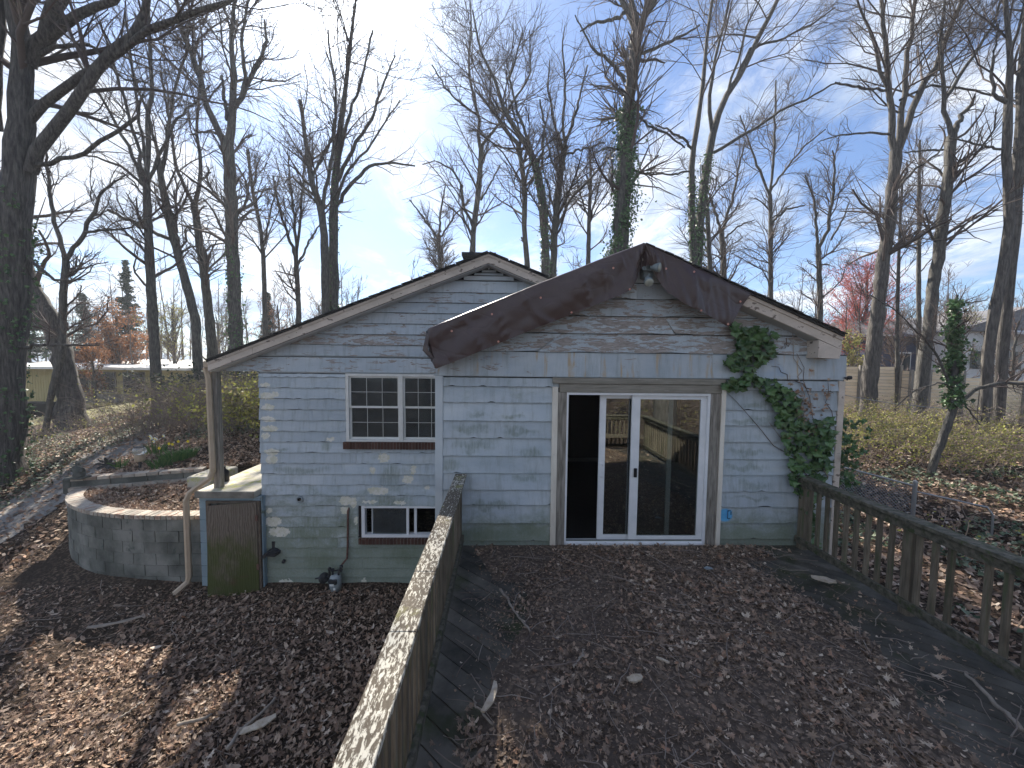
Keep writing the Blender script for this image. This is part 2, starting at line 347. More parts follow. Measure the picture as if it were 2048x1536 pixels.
# tarp
m_tarp, t, b = newmat('brown plastic tarp', .32, .5)
p = pos(t); c = mix(t, noise(t, p, 6.0, 5.0), (.048, .029, .030), (.066, .042, .042)); t.links.new(c, b.inputs[0])
t.links.new(nd(t, 'ShaderNodeBump', {'Strength': .35, 'Distance': .05, 'Height': mth(t, 'MINIMUM', nd(t, 'ShaderNodeTexVoronoi', {'Vector': nd(t, 'ShaderNodeVectorMath', {0: scl(t, p, (1, 1, 1.6)), 1: scl(t, nd(t, 'ShaderNodeTexNoise', {'Vector': p, 'Scale': 3.0}).outputs['Color'], (.35, .35, .35))}, operation='ADD').outputs[0], 'Scale': 3.2}, feature='DISTANCE_TO_EDGE').outputs['Distance'], .09)}).outputs[0], b.inputs['Normal'])
m_tarps, t, b = newmat('silver tarp face', .4, .5); b.inputs[0].default_value = (.45, .46, .47, 1)
m_grom, t, b = newmat('copper grommet', .4, .5); b.inputs[0].default_value = (.55, .26, .20, 1)
# glass
m_glass, t, b = newmat('window glass')
t.nodes.remove(b); fr = nd(t, 'ShaderNodeFresnel', {0: 1.5}).outputs[0]
gf = mth(t, 'ADD', mth(t, 'MULTIPLY', fr, 2.8), .04, clamp=True)
gb = nd(t, 'ShaderNodeBump', {'Strength': .03, 'Distance': .02, 'Height': noise(t, pos(t), 1.5, 1.0)}).outputs[0]
mx = nd(t, 'ShaderNodeMixShader', {0: gf, 1: nd(t, 'ShaderNodeBsdfTransparent', {0: (.72, .76, .75, 1)}).outputs[0], 2: nd(t, 'ShaderNodeBsdfGlossy', {0: (.9, .93, .93, 1), 1: .015, 'Normal': gb}).outputs[0]})
t.links.new(mx.outputs[0], t.nodes['Material Output'].inputs[0])
m_glassw, t, b = newmat('dusty window glass')
t.nodes.remove(b); fr = nd(t, 'ShaderNodeFresnel', {0: 1.45}).outputs[0]
mx = nd(t, 'ShaderNodeMixShader', {0: mth(t, 'MULTIPLY', fr, .9), 1: nd(t, 'ShaderNodeBsdfTransparent', {0: (.5, .55, .56, 1)}).outputs[0], 2: nd(t, 'ShaderNodeBsdfGlossy', {0: (.75, .88, .95, 1), 1: .06}).outputs[0]})
m2 = nd(t, 'ShaderNodeMixShader', {0: mth(t, 'MULTIPLY', noise(t, pos(t), 5.0, 5.0), .26), 1: mx.outputs[0], 2: nd(t, 'ShaderNodeBsdfDiffuse', {0: (.28, .30, .31, 1)}).outputs[0]})
t.links.new(m2.outputs[0], t.nodes['Material Output'].inputs[0])
# ground
def groundmat(name, cols, soil, bump=.8):
    m, t, b = newmat(name, .95, .1)
    p = pos(t)
    v = nd(t, 'ShaderNodeTexVoronoi', {'Vector': p, 'Scale': 22.0, 'Randomness': 1.0})
    c = ramp(t, nd(t, 'ShaderNodeSeparateColor', {0: v.outputs['Color']}).outputs[0], [(i / (len(cols) - 1), cols[i]) for i in range(len(cols))])
    c = mix(t, sstep(t, v.outputs['Distance'], .35, .6), c, soil)
    c = mix(t, sstep(t, noise(t, p, .7, 5.0), .45, .62), c, soil)
    c = mix(t, mth(t, 'MULTIPLY', noise(t, p, 50.0), .5), c, soil)
    t.links.new(c, b.inputs[0])
    h = mth(t, 'ADD', mth(t, 'MULTIPLY', v.outputs['Distance'], -.6), noise(t, p, 40.0, 5.0))
    t.links.new(nd(t, 'ShaderNodeBump', {'Strength': bump, 'Distance': .03, 'Height': h}).outputs[0], b.inputs['Normal'])
    return m
m_ground = groundmat('leaf littered soil', [(.10, .065, .045), (.17, .12, .085), (.24, .18, .13), (.14, .085, .06)], (.045, .032, .024))
m_grass = M('thin mossy grass', [(.10, .10, .035), (.16, .15, .055), (.13, .10, .06)], 3, fine=(9, (.20, .16, .10), .52, .66), bump=.8, bs=40)
m_soil = groundmat('dark deck compost', [(.22, .165, .125), (.30, .225, .17), (.15, .112, .088)], (.115, .088, .07))
m_asph = M('worn asphalt', [(.18, .17, .16), (.25, .235, .215)], 2, fine=(30, (.10, .095, .09), .55, .66), bump=.4, bs=90)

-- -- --

Problem requirements: Leave out the pictures and restate everything else word for word.

Response to this exercise:
Keep writing the Blender script for this image. This is part 2, starting at line 347. More parts follow. Measure the picture as if it were 2048x1536 pixels.
# tarp
m_tarp, t, b = newmat('brown plastic tarp', .32, .5)
p = pos(t); c = mix(t, noise(t, p, 6.0, 5.0), (.048, .029, .030), (.066, .042, .042)); t.links.new(c, b.inputs[0])
t.links.new(nd(t, 'ShaderNodeBump', {'Strength': .35, 'Distance': .05, 'Height': mth(t, 'MINIMUM', nd(t, 'ShaderNodeTexVoronoi', {'Vector': nd(t, 'ShaderNodeVectorMath', {0: scl(t, p, (1, 1, 1.6)), 1: scl(t, nd(t, 'ShaderNodeTexNoise', {'Vector': p, 'Scale': 3.0}).outputs['Color'], (.35, .35, .35))}, operation='ADD').outputs[0], 'Scale': 3.2}, feature='DISTANCE_TO_EDGE').outputs['Distance'], .09)}).outputs[0], b.inputs['Normal'])
m_tarps, t, b = newmat('silver tarp face', .4, .5); b.inputs[0].default_value = (.45, .46, .47, 1)
m_grom, t, b = newmat('copper grommet', .4, .5); b.inputs[0].default_value = (.55, .26, .20, 1)
# glass
m_glass, t, b = newmat('window glass')
t.nodes.remove(b); fr = nd(t, 'ShaderNodeFresnel', {0: 1.5}).outputs[0]
gf = mth(t, 'ADD', mth(t, 'MULTIPLY', fr, 2.8), .04, clamp=True)
gb = nd(t, 'ShaderNodeBump', {'Strength': .03, 'Distance': .02, 'Height': noise(t, pos(t), 1.5, 1.0)}).outputs[0]
mx = nd(t, 'ShaderNodeMixShader', {0: gf, 1: nd(t, 'ShaderNodeBsdfTransparent', {0: (.72, .76, .75, 1)}).outputs[0], 2: nd(t, 'ShaderNodeBsdfGlossy', {0: (.9, .93, .93, 1), 1: .015, 'Normal': gb}).outputs[0]})
t.links.new(mx.outputs[0], t.nodes['Material Output'].inputs[0])
m_glassw, t, b = newmat('dusty window glass')
t.nodes.remove(b); fr = nd(t, 'ShaderNodeFresnel', {0: 1.45}).outputs[0]
mx = nd(t, 'ShaderNodeMixShader', {0: mth(t, 'MULTIPLY', fr, .9), 1: nd(t, 'ShaderNodeBsdfTransparent', {0: (.5, .55, .56, 1)}).outputs[0], 2: nd(t, 'ShaderNodeBsdfGlossy', {0: (.75, .88, .95, 1), 1: .06}).outputs[0]})
m2 = nd(t, 'ShaderNodeMixShader', {0: mth(t, 'MULTIPLY', noise(t, pos(t), 5.0, 5.0), .26), 1: mx.outputs[0], 2: nd(t, 'ShaderNodeBsdfDiffuse', {0: (.28, .30, .31, 1)}).outputs[0]})
t.links.new(m2.outputs[0], t.nodes['Material Output'].inputs[0])
# ground
def groundmat(name, cols, soil, bump=.8):
    m, t, b = newmat(name, .95, .1)
    p = pos(t)
    v = nd(t, 'ShaderNodeTexVoronoi', {'Vector': p, 'Scale': 22.0, 'Randomness': 1.0})
    c = ramp(t, nd(t, 'ShaderNodeSeparateColor', {0: v.outputs['Color']}).outputs[0], [(i / (len(cols) - 1), cols[i]) for i in range(len(cols))])
    c = mix(t, sstep(t, v.outputs['Distance'], .35, .6), c, soil)
    c = mix(t, sstep(t, noise(t, p, .7, 5.0), .45, .62), c, soil)
    c = mix(t, mth(t, 'MULTIPLY', noise(t, p, 50.0), .5), c, soil)
    t.links.new(c, b.inputs[0])
    h = mth(t, 'ADD', mth(t, 'MULTIPLY', v.outputs['Distance'], -.6), noise(t, p, 40.0, 5.0))
    t.links.new(nd(t, 'ShaderNodeBump', {'Strength': bump, 'Distance': .03, 'Height': h}).outputs[0], b.inputs['Normal'])
    return m
m_ground = groundmat('leaf littered soil', [(.10, .065, .045), (.17, .12, .085), (.24, .18, .13), (.14, .085, .06)], (.045, .032, .024))
m_grass = M('thin mossy grass', [(.10, .10, .035), (.16, .15, .055), (.13, .10, .06)], 3, fine=(9, (.20, .16, .10), .52, .66), bump=.8, bs=40)
m_soil = groundmat('dark deck compost', [(.22, .165, .125), (.30, .225, .17), (.15, .112, .088)], (.115, .088, .07))
m_asph = M('worn asphalt', [(.18, .17, .16), (.25, .235, .215)], 2, fine=(30, (.10, .095, .09), .55, .66), bump=.4, bs=90)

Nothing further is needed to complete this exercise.